What you need to do:
The data below is to be returned in full and exactly.

· · · · ·

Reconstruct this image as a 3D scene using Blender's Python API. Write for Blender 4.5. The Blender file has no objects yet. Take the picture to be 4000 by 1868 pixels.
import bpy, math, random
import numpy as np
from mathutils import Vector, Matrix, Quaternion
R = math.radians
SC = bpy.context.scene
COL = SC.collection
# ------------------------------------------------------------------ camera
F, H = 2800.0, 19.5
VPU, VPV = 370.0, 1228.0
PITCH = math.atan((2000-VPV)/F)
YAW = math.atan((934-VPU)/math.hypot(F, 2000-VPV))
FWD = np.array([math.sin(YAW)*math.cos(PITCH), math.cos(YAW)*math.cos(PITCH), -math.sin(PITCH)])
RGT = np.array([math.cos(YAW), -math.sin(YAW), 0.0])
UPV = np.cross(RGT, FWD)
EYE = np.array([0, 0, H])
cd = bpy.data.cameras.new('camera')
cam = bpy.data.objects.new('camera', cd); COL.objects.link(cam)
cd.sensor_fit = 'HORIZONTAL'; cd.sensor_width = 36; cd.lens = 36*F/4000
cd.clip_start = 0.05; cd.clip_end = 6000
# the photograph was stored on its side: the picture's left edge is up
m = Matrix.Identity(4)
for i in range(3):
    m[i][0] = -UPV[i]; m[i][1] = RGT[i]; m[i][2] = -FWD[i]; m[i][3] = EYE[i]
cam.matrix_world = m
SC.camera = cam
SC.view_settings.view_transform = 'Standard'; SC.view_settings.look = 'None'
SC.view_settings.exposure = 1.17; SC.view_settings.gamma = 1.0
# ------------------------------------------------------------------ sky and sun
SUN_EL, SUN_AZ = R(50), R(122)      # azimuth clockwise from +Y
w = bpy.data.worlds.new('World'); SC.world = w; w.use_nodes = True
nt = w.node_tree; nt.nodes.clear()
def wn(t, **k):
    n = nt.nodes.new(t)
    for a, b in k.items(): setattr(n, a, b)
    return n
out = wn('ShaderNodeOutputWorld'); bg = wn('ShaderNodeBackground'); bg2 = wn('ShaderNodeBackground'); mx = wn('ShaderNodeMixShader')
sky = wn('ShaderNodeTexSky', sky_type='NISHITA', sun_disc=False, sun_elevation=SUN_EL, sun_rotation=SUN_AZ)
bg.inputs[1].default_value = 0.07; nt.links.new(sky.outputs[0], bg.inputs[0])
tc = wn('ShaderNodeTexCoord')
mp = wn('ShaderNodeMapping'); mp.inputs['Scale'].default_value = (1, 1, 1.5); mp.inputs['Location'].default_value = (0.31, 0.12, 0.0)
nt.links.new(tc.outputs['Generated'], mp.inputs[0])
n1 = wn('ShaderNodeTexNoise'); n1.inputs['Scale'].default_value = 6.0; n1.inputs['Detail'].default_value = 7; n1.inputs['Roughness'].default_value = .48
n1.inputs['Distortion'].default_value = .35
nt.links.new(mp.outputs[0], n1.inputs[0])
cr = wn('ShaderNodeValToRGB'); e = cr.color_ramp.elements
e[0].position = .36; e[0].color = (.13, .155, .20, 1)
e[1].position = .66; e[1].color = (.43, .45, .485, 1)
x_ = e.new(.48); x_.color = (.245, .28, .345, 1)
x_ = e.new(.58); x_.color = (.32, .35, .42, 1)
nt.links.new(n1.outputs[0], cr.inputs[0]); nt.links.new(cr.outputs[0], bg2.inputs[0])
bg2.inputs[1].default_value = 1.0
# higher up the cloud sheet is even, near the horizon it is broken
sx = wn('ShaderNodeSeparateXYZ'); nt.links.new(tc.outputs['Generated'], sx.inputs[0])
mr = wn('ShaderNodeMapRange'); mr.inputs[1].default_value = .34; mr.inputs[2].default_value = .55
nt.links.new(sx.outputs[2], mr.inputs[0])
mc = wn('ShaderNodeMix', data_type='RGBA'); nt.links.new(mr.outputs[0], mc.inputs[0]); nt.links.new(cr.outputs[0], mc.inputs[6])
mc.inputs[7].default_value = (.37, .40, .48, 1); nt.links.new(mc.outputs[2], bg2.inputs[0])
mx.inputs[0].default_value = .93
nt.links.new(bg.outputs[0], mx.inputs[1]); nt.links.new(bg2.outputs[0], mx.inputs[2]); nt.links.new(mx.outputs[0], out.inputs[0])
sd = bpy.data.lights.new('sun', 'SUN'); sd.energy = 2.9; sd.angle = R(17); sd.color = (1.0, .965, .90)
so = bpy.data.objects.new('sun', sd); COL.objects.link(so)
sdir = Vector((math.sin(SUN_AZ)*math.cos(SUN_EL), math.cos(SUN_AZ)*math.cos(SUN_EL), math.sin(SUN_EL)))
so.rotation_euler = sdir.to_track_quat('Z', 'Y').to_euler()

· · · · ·

Solution to the problem:
Reconstruct this image as a 3D scene using Blender's Python API. Write for Blender 4.5. The Blender file has no objects yet. Take the picture to be 4000 by 1868 pixels.
import bpy, math, random
import numpy as np
from mathutils import Vector, Matrix, Quaternion
R = math.radians
SC = bpy.context.scene
COL = SC.collection
# ------------------------------------------------------------------ camera
F, H = 2800.0, 19.5
VPU, VPV = 370.0, 1228.0
PITCH = math.atan((2000-VPV)/F)
YAW = math.atan((934-VPU)/math.hypot(F, 2000-VPV))
FWD = np.array([math.sin(YAW)*math.cos(PITCH), math.cos(YAW)*math.cos(PITCH), -math.sin(PITCH)])
RGT = np.array([math.cos(YAW), -math.sin(YAW), 0.0])
UPV = np.cross(RGT, FWD)
EYE = np.array([0, 0, H])
cd = bpy.data.cameras.new('camera')
cam = bpy.data.objects.new('camera', cd); COL.objects.link(cam)
cd.sensor_fit = 'HORIZONTAL'; cd.sensor_width = 36; cd.lens = 36*F/4000
cd.clip_start = 0.05; cd.clip_end = 6000
# the photograph was stored on its side: the picture's left edge is up
m = Matrix.Identity(4)
for i in range(3):
    m[i][0] = -UPV[i]; m[i][1] = RGT[i]; m[i][2] = -FWD[i]; m[i][3] = EYE[i]
cam.matrix_world = m
SC.camera = cam
SC.view_settings.view_transform = 'Standard'; SC.view_settings.look = 'None'
SC.view_settings.exposure = 1.17; SC.view_settings.gamma = 1.0
# ------------------------------------------------------------------ sky and sun
SUN_EL, SUN_AZ = R(50), R(122)      # azimuth clockwise from +Y
w = bpy.data.worlds.new('World'); SC.world = w; w.use_nodes = True
nt = w.node_tree; nt.nodes.clear()
def wn(t, **k):
    n = nt.nodes.new(t)
    for a, b in k.items(): setattr(n, a, b)
    return n
out = wn('ShaderNodeOutputWorld'); bg = wn('ShaderNodeBackground'); bg2 = wn('ShaderNodeBackground'); mx = wn('ShaderNodeMixShader')
sky = wn('ShaderNodeTexSky', sky_type='NISHITA', sun_disc=False, sun_elevation=SUN_EL, sun_rotation=SUN_AZ)
bg.inputs[1].default_value = 0.07; nt.links.new(sky.outputs[0], bg.inputs[0])
tc = wn('ShaderNodeTexCoord')
mp = wn('ShaderNodeMapping'); mp.inputs['Scale'].default_value = (1, 1, 1.5); mp.inputs['Location'].default_value = (0.31, 0.12, 0.0)
nt.links.new(tc.outputs['Generated'], mp.inputs[0])
n1 = wn('ShaderNodeTexNoise'); n1.inputs['Scale'].default_value = 6.0; n1.inputs['Detail'].default_value = 7; n1.inputs['Roughness'].default_value = .48
n1.inputs['Distortion'].default_value = .35
nt.links.new(mp.outputs[0], n1.inputs[0])
cr = wn('ShaderNodeValToRGB'); e = cr.color_ramp.elements
e[0].position = .36; e[0].color = (.13, .155, .20, 1)
e[1].position = .66; e[1].color = (.43, .45, .485, 1)
x_ = e.new(.48); x_.color = (.245, .28, .345, 1)
x_ = e.new(.58); x_.color = (.32, .35, .42, 1)
nt.links.new(n1.outputs[0], cr.inputs[0]); nt.links.new(cr.outputs[0], bg2.inputs[0])
bg2.inputs[1].default_value = 1.0
# higher up the cloud sheet is even, near the horizon it is broken
sx = wn('ShaderNodeSeparateXYZ'); nt.links.new(tc.outputs['Generated'], sx.inputs[0])
mr = wn('ShaderNodeMapRange'); mr.inputs[1].default_value = .34; mr.inputs[2].default_value = .55
nt.links.new(sx.outputs[2], mr.inputs[0])
mc = wn('ShaderNodeMix', data_type='RGBA'); nt.links.new(mr.outputs[0], mc.inputs[0]); nt.links.new(cr.outputs[0], mc.inputs[6])
mc.inputs[7].default_value = (.37, .40, .48, 1); nt.links.new(mc.outputs[2], bg2.inputs[0])
mx.inputs[0].default_value = .93
nt.links.new(bg.outputs[0], mx.inputs[1]); nt.links.new(bg2.outputs[0], mx.inputs[2]); nt.links.new(mx.outputs[0], out.inputs[0])
sd = bpy.data.lights.new('sun', 'SUN'); sd.energy = 2.9; sd.angle = R(17); sd.color = (1.0, .965, .90)
so = bpy.data.objects.new('sun', sd); COL.objects.link(so)
sdir = Vector((math.sin(SUN_AZ)*math.cos(SUN_EL), math.cos(SUN_AZ)*math.cos(SUN_EL), math.sin(SUN_EL)))
so.rotation_euler = sdir.to_track_quat('Z', 'Y').to_euler()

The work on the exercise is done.